La realidad es simple pero brutal: quien se junta con figuras de poder no lo hace gratuitamente. La cercanía se convierte en moneda de cambio, en plataforma de oportunismos, tanto en la política como en los negocios y las amistades. El que se aprovecha del trabajo ajeno deja a la vista su verdadero rostro. Lamentablemente, estas prácticas no se quedan en la anécdota: son parte estructural de un sistema enfermo.
Platón hablaba de tres tipos de amigos, pero en política, tal categoría apenas sobrevive. Aquí no hay amigos: hay intereses, conveniencias, pactos de silencio. Si el poder se reparte entre “amigos” como Hurtado y su pupila Aranda lo hacen, no es más que un reflejo de la vieja filosofía del clientelismo: contratos a diestra y siniestra para mantener los hilos de la influencia.
¿Y quién enseña a estos aprendices del oportunismo? Las castas políticas, que generación tras generación perfeccionan el arte de utilizar el poder para perpetuarse.

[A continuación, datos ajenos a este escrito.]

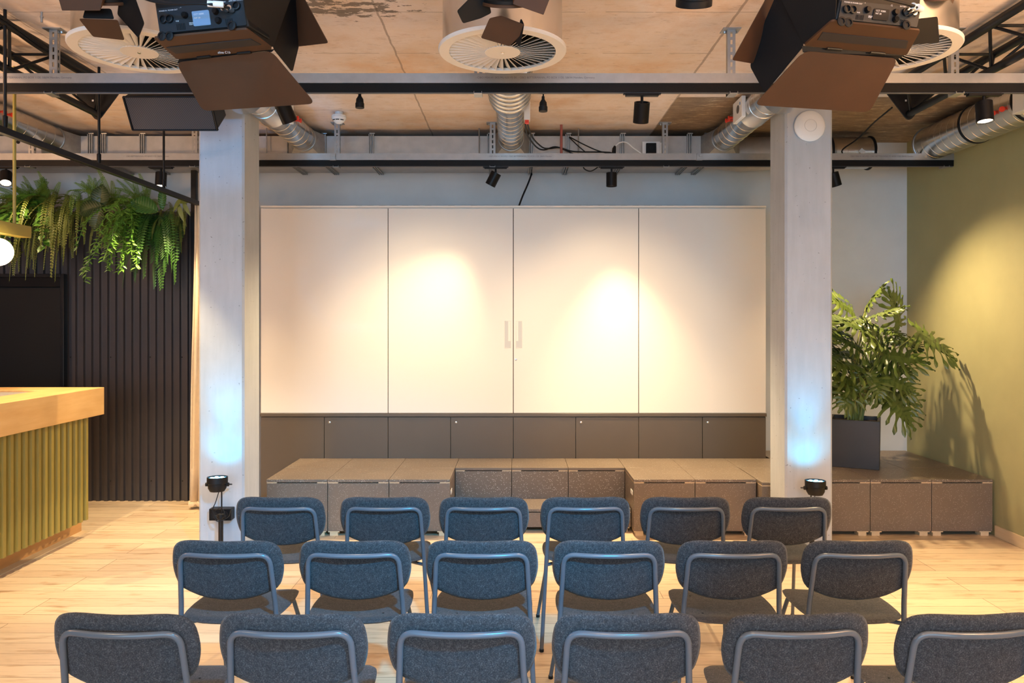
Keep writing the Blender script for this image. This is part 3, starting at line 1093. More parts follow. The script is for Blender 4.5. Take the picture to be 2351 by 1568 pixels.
def branch(x, y0, label, zc=3.137, r=0.104, box=None, collar=None, dots=True):
    t = thing('spiral_duct', label, 'air duct', (x, 6.0, zc), 'round spiral branch ducts')
    yend = 6.40
    spiral(t, (x, y0, zc), (x, yend - 0.06, zc), r)
    # flared saddle into the long duct
    mb = MB()
    n = 32
    ring = [V((x + (r + 0.002) * math.cos(2 * PI * k / n), yend - 0.06, zc + (r + 0.002) * math.sin(2 * PI * k / n))) for k in range(n)]
    sq = []
    for k in range(n):
        c_, s_ = math.cos(2 * PI * k / n), math.sin(2 * PI * k / n)
        m = max(abs(c_), abs(s_))
        sq.append(V((x + 0.165 * c_ / m, 6.468, min(ZC - 0.01, max(2.972, 3.08 + 0.108 * s_ / m)))))
    mb.add(ring + sq, [(k, (k + 1) % n, n + (k + 1) % n, n + k) for k in range(n)])
    mb.build('saddle', 'galvanised_dull', t, smooth=50)
    MB().lathe([(r + 0.002, 0), (r + 0.006, 0.003), (r + 0.006, 0.012), (r + 0.002, 0.015)], 36, (x, yend - 0.07, zc), (0, 1, 0)).build('end_ring', 'galvanised', t)
    if collar:
        c0, c1, cr = collar
        MB().lathe([(r, 0), (cr - 0.002, 0.0), (cr, 0.004), (cr, 0.09), (cr + 0.003, 0.092), (cr + 0.003, 0.097), (cr, 0.10), (cr, (c1 - c0) * 0.55), (cr + 0.003, (c1 - c0) * 0.55 + 0.002), (cr, (c1 - c0) * 0.55 + 0.006), (cr, c1 - c0 - 0.008), (cr - 0.004, c1 - c0), (cr - 0.03, c1 - c0)], 44, (x, c0, ZC - cr - 0.006), (0, 1, 0)).build('collar', 'spiral_duct', t, smooth=40)
    return t


tm = branch(-0.046, 3.9, 'round spiral duct running from the middle air outlet to the long duct', collar=(3.9, 5.05, 0.112 + 0.0))
MB().lathe([(0.104, 0), (0.139, 0.006), (0.140, 0.01), (0.140, 0.08), (0.1425, 0.083), (0.140, 0.086), (0.140, 0.16), (0.1425, 0.163), (0.140, 0.166), (0.140, 0.24), (0.1425, 0.243), (0.140, 0.246)] + [p_ for k_ in range(5) for p_ in ((0.140, 0.32 + 0.085 * k_), (0.1425, 0.323 + 0.085 * k_), (0.140, 0.326 + 0.085 * k_))] + [(0.140, 0.74), (0.137, 0.76), (0.104, 0.762)], 44, (-0.046, 4.28, 3.103), (0, 1, 0)).build('wide_sleeve', 'spiral_duct', tm, smooth=40)
MB().bb(cx(1203, 5.1), cx(1217, 5.1), 5.06, 5.12, cz(278, 5.1), cz(222, 5.1)).build('actuator_box', 'white_plastic', tm, bevel=0.003)
MB().bb(cx(1205, 5.1), cx(1214, 5.1), 5.07, 5.11, cz(284.5, 5.1), cz(278, 5.1)).build('cable_gland', 'red_plastic', tm)


def damper(t, x, s, zc, y0, y1, r):
    """control box on the outer upper side, two red test nipples beside it"""
    a = math.radians(38)
    q = Matrix.Rotation(0, 3, 'Z')
    bxc = V((x + s * 0.118, y0 - 0.15, zc + 0.005))
    bx = MB().box(bxc, (0.03, 0.22, 0.15)).build('control_box', 'white_plastic', t, bevel=0.004)
    MB().lathe([(0.03, 0), (0.03, 0.003), (0.02, 0.003), (0, 0.001)], 18, bxc + V((s * 0.015, -0.02, 0)), (s, 0, 0)).build('dial', 'plastic_grey', bx)
    MB().box(bxc + V((s * 0.016, -0.07, 0.03)), (0.003, 0.012, 0.02)).build('logo_mark', 'blue_plastic', bx)
    for k in range(2):
        p = V((x + s * (r * 0.80), y0 + 0.06 + 0.075 * k, zc + r * 0.10))
        d = V((s * 0.95, 0.0, -0.1))
        MB().lathe([(0.008, -0.02), (0.008, 0.010), (0.012, 0.014), (0.012, 0.024), (0.017, 0.030), (0.017, 0.036), (0.010, 0.038), (0.005, 0.036), (0.0, 0.036)], 14, p + d * 0.02, d).build('test_nipple', 'red_plastic', t)
    MB().lathe([(r + 0.002, 0), (r + 0.005, 0.002), (r + 0.005, 0.22), (r + 0.0075, 0.225), (r + 0.0075, 0.236), (r + 0.002, 0.24)], 40, (x, y0 - 0.34, zc), (0, 1, 0)).build('damper_sleeve', 'spiral_duct', t, smooth=40)


tl_ = branch(-1.785, 3.9, 'round spiral duct passing beside the left concrete column', collar=(3.9, 4.98, 0.14))
damper(tl_, -1.785, 1, 3.137, 5.66, 5.6, 0.104)
tr_ = branch(1.737, 3.9, 'round spiral duct passing beside the right concrete column', collar=(3.9, 4.98, 0.14))
damper(tr_, 1.737, -1, 3.137, 5.66, 5.6, 0.104)
tf = branch(-3.885, 4.2, 'round spiral duct at far left above the bar with red nipples')
damper(tf, -3.885, 1, 3.137, 5.50, 5.6, 0.104)

# large spiral duct along the green wall with an elbow to the back
t = thing('spiral_duct', 'large spiral duct running along the top of the green wall', 'air duct', (3.43, 5.0, 3.07), 'round spiral branch ducts')
gx, gz, gr = 3.425, 3.075, 0.14
spiral(t, (gx, 2.6, gz), (gx, 6.28, gz), gr, 0.09)
mb = MB()
mb.tube([(gx, 6.27, gz)] + [(gx - 0.32 + 0.32 * math.cos(a), 6.27 + 0.34 * math.sin(a), gz) for a in [PI / 2 * k / 7 for k in range(8)]] + [(gx - 0.36, 6.61, gz)], gr + 0.002, 32)
mb.build('elbow', 'spiral_duct', t, smooth=40)
spiral(t, (gx - 0.34, 6.61, gz), (2.35, 6.61, gz), gr - 0.004, 0.10)
MB().tube([(2.36, 6.61, gz), (1.95, 6.66, gz), (1.62, 6.70, 3.08)], [0.136, 0.15, 0.105], 28).build('transition', 'duct_sheet', t, smooth=40)
for yy in (5.02, 5.62, 6.27):
    MB().lathe([(gr + 0.001, 0), (gr + 0.006, 0.003), (gr + 0.006, 0.022), (gr + 0.001, 0.025)], 36, (gx, yy, gz), (0, 1, 0)).build('clamp_band', 'galvanised' if yy > 6 else 'black_rubber', t)
for xx in (3.08, 2.72):
    MB().lathe([(gr, 0), (gr + 0.006, 0.003), (gr + 0.006, 0.016), (gr, 0.02)], 36, (xx, 6.61, gz), (-1, 0, 0)).build('clamp_band', 'black_rubber', t)
bx = MB().box((3.262, 4.82, 3.04), (0.05, 0.26, 0.17)).build('control_box', 'white_plastic', t, bevel=0.004)
for k in range(2):
    MB().lathe([(0.009, -0.03), (0.009, 0.012), (0.013, 0.016), (0.013, 0.026), (0.019, 0.033), (0.019, 0.040), (0.008, 0.042), (0, 0.040)], 14, (3.30, 5.12 + 0.10 * k, 3.045), (-0.8, -0.45, -0.25)).build('test_nipple', 'red_plastic', t)
MB().lathe([(0.010, 0), (0.010, 0.004), (0, 0.004)], 12, (3.29, 4.60, 3.055), (-0.9, -0.4, 0)).build('indicator', 'green_dot', t)
MB().lathe([(0.03, 0.0), (0.03, 0.002), (0, 0.002)], 4, (2.95, 6.47, 3.06), (0, -1, 0.2)).build('sticker', 'white_plastic', t)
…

La corrupción se ha vuelto metástasis en una sociedad que mira impávida cómo los recursos públicos son canjeados como fichas de un juego en el que el ciudadano siempre pierde.
No es casualidad que en Tolima, un departamento que apoyó fervorosamente a su actual gobernante, los contratos terminen favoreciendo a los mismos de siempre. El círculo de la repartición del botín público se mantiene activo, ahora con nuevas caras, pero con las mismas mañas. El llamado “barretismo” no es más que una nueva versión de viejas prácticas.
A nivel nacional, este mismo fenómeno se repite. Ya en la década de los 2000 el uribismo dio cátedra sobre cómo moldear la política a su favor. No sorprende, entonces, que en lo departamental y municipal persista el reciclaje de los mismos métodos, de las mismas dinámicas, donde el oportunismo no solo se tolera, sino que se premia.
El panorama es sombrío, pero la lucidez exige reconocerlo: en la política, como en la vida, no siempre gana el más capaz ni el más honesto, sino quien mejor entiende que el poder no se comparte, se administra, se negocia y, cuando conviene, se traiciona. Esa es, tristemente, nuestra realidad.